Monsieur le président, mesdames, messieurs les sénateurs, comme vient de le rappeler le président Legendre, cette loi est très attendue. Elle a suscité une très forte mobilisation du monde culturel et artistique : 10 000 signataires ont signé l’appel ; 37 cinéastes de premier plan se sont manifestés, ainsi que d’autres personnalités notables et, au niveau européen, l’Impala, Independent Music Companies Association, qui regroupe 4 000 labels indépendants.
Il importait de montrer que cette loi était celle non pas des majors, comme cela a été dit ici et là, mais de la multitude de petites entreprises indépendantes du secteur de la musique, composé à 99 % d’entreprises de moins de vingt salariés. Elles attendaient avec beaucoup d’impatience qu’un cadre soit défini et que des actions soient engagées pour empêcher ce téléchargement illégal dont la France, en raison de capacités technologiques dont elle peut par ailleurs être fière, est malheureusement championne du monde.
Fort attendue, cette loi présente la particularité d’être issue d’accords interprofessionnels. Voilà qui la distingue sensiblement des précédentes lois relatives au droit d’auteur !
Des négociations ont eu lieu pendant des mois. L’économie de ce texte procède de la volonté de faire une loi pédagogique et repose sur deux grands volets : d’une part, le développement d’une offre légale ; d’autre part, un processus très pédagogique visant à avertir l’abonné et lui faire prendre conscience de ses actes. L’étape de la lettre recommandée adressée à l’abonné permet de faire appel à la responsabilité parentale, ce qui est normal, la suspension de l’accès à internet n’intervenant qu’en fin de procédure et faisant l’objet d’une discussion entre la Haute Autorité et le contrevenant. L’ensemble de ce dispositif a été imaginé par les professionnels, y compris les fournisseurs d’accès à internet, ce qui garantit sa faisabilité et son caractère équilibré.
Je remercie vraiment de tout cœur les rapporteurs Michel Thiollière et Catherine Morin-Desailly, le président Legendre, l’ensemble de la commission des affaires culturelles mais également la commission des affaires économiques, ainsi que tous ceux qui se sont mobilisés et ont enrichi cette loi au fil de débats particulièrement fructueux et sereins.
L’apport du Sénat a été, me semble-t-il, considérable. La loi comportait effectivement deux volets, non seulement le processus pédagogique aboutissant in fine à une sanction, mais aussi le développement de l’offre légale.

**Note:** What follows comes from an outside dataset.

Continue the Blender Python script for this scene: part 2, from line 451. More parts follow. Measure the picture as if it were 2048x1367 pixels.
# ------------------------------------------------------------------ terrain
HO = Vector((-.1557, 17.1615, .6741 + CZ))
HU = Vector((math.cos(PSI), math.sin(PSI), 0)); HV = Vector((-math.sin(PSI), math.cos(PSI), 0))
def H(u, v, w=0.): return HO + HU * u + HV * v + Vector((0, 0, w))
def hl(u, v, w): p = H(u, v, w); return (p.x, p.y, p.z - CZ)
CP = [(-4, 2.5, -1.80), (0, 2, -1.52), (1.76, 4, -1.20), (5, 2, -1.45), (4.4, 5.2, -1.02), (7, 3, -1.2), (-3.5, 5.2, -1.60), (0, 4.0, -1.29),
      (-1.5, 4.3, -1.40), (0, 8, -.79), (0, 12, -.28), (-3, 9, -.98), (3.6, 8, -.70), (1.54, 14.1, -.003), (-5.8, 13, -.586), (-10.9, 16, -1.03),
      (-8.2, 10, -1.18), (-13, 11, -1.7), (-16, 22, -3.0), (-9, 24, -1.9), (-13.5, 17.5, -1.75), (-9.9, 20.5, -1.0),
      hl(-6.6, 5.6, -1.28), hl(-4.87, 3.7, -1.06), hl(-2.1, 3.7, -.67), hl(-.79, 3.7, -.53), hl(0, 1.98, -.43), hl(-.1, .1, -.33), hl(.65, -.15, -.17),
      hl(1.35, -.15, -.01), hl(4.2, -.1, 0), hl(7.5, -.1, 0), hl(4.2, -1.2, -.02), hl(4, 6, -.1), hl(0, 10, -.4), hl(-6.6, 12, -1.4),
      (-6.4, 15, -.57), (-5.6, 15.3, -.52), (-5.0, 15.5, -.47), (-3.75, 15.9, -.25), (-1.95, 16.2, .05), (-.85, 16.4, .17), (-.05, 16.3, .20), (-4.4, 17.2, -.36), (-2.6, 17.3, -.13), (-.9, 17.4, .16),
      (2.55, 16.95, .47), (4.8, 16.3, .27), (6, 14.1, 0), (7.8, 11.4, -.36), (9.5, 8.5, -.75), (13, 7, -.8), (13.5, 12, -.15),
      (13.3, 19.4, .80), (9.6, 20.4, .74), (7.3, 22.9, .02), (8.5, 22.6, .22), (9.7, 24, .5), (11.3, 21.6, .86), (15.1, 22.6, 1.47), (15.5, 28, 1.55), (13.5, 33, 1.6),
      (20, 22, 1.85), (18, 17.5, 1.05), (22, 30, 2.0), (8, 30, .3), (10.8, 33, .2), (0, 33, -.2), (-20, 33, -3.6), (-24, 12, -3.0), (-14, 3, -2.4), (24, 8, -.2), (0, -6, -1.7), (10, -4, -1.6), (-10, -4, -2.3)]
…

Or le Sénat a joué – c’est évident – un rôle tout à fait crucial dans la suppression des DRM. Cela a été très important pour le secteur musical : ce n’est pas qu’un signal, c’est un véritable changement du paysage !

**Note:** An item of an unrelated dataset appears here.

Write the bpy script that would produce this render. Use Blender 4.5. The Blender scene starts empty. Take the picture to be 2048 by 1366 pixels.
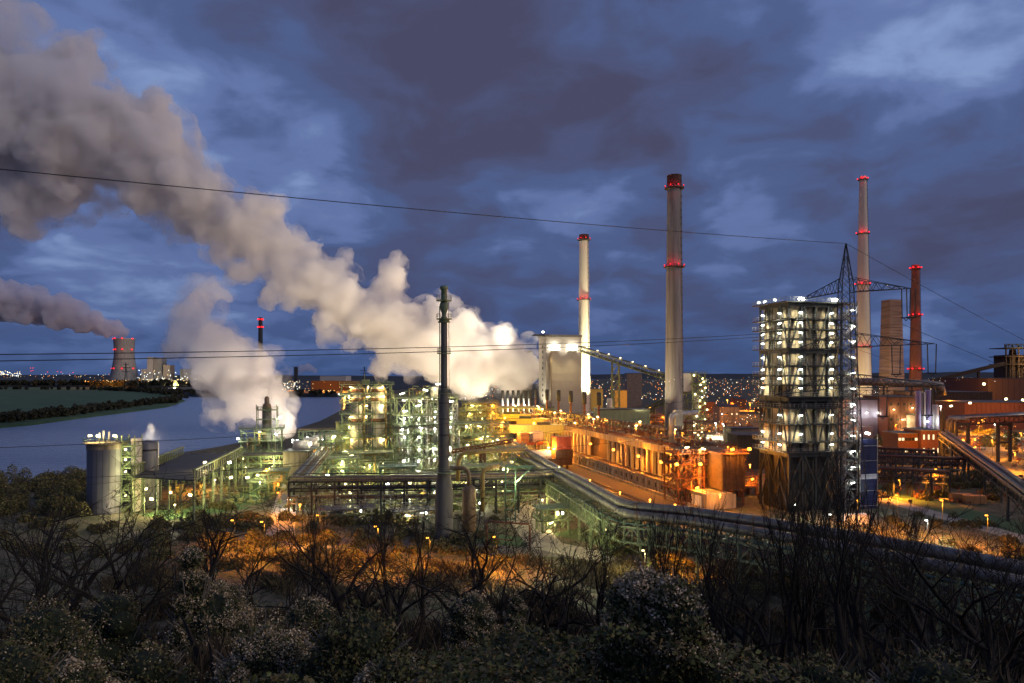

La chronologie des médias a également été modifiée, alors que les réticences des exploitants étaient très fortes. Tout ce qui a été entrepris pour raccourcir cette chronologie me paraît très important.

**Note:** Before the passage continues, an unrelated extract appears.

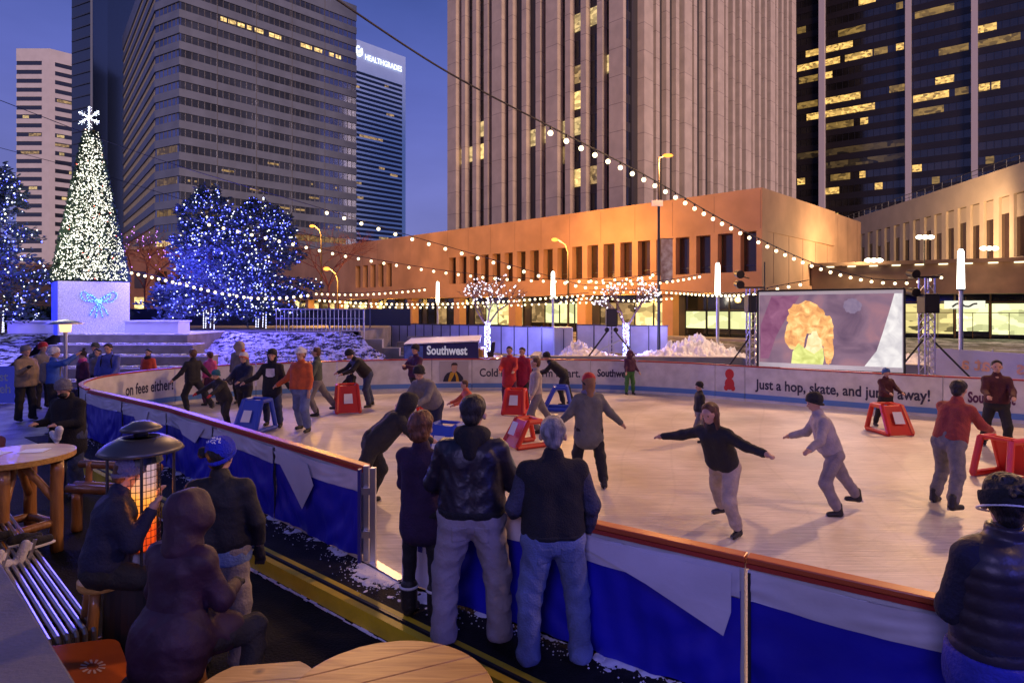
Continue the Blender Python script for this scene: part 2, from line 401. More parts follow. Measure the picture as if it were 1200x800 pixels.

Le Sénat s’est aussi mobilisé pour conférer une plus grande indépendance à la Haute Autorité, en prévoyant que son président serait élu. Cela me semble également important.
Le référencement et la labellisation, pour ceux qui en feront la demande, des sites pratiquant le téléchargement légal vont dans le bon sens. Il s’agit de valoriser et de rendre visible cette offre légale dont nous souhaitons voir se poursuivre la montée en puissance constatée au cours de la dernière année.
Je me réjouis des positions effectivement prises à propos de la poursuite du paiement de l’abonnement pendant la durée de la suspension, alors que l’Assemblée nationale avait prévu d’exonérer l’internaute du paiement de l’abonnement pendant ladite durée. Comme je l’avais dit, je partage tout à fait l’analyse selon laquelle vous ne devez pas être dispensé de payer les traites de votre voiture au motif qu’un délit commis sur la route vous prive de la jouissance de celle-ci. Il convenait d’éviter que ne prévale une vision non pertinente et, me semble-t-il, juridiquement injuste.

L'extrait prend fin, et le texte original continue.